Fire Strategy in Listed Buildings: Practical Solutions for London Projects
- Alex Petheram
- Jan 13
- 2 min read
Updated: Jan 25
Many listed buildings in London were never designed to meet modern fire safety expectations. They were built for a different time, different uses, and very different levels of occupancy. Today, those same buildings must operate safely, legally, and without damaging protected fabric.
That tension sits at the centre of most heritage fire strategy work.
Camberwell Public Baths is a good example. Originally built in 1892, the building is Grade II listed and retains much of its original layout and structure. While its heritage value is clear, those same features create real constraints when introducing modern fire safety measures. Protected walls, historic doors, original circulation routes, and open volumes often limit what can physically be altered.

In listed buildings, the challenge is rarely a lack of guidance. It is the opposite. Standard approaches to fire safety often assume that compartmentation, enclosure, and physical alteration are available options. In heritage buildings, they often are not.
Common constraints in listed buildings
Across London, the same issues appear repeatedly:
Limited ability to alter walls, doors, or ceilings
Original layouts that do not align with modern escape standards
Long travel distances that cannot easily be reduced
Protected finishes and features that restrict passive upgrades
Trying to force standard solutions into these buildings usually leads to delay, disagreement with conservation teams, or schemes that look compliant on paper but fail in practice.
What can be changed and what usually cannot
Effective fire strategy in listed buildings starts with understanding where intervention is genuinely possible.

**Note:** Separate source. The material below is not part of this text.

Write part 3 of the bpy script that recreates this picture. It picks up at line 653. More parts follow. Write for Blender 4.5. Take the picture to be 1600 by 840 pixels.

Some measures may be acceptable with careful detailing. Others may be entirely off limits. The role of fire strategy is to work within those boundaries, not ignore them.
This often means focusing on:
Managing risk through use, management, and occupancy
Improving detection and warning rather than physical separation
Using existing compartmentation intelligently rather than replacing it
Testing assumptions around evacuation and response, rather than defaulting to prescriptive standards
The aim is not to avoid improvement, but to make improvement realistic.
A practical approach to risk
In heritage buildings, fire strategy should be proportionate and evidence led. It should reflect how the building actually operates, not how guidance assumes it should operate.
That means early engagement, careful surveys, and honest discussion about what is achievable. It also means accepting that compliance is not always about adding more measures, but about understanding risk properly and controlling it in a way that fits the building.
This approach supports life safety without unnecessary intervention, avoids late stage redesign, and stands up to scrutiny from approving authorities.
We are regularly appointed on London projects to review and develop fire strategies for listed and heritage buildings where standard solutions do not fit the building or its use. The focus is always the same: practical fire safety that respects the building and supports its continued use.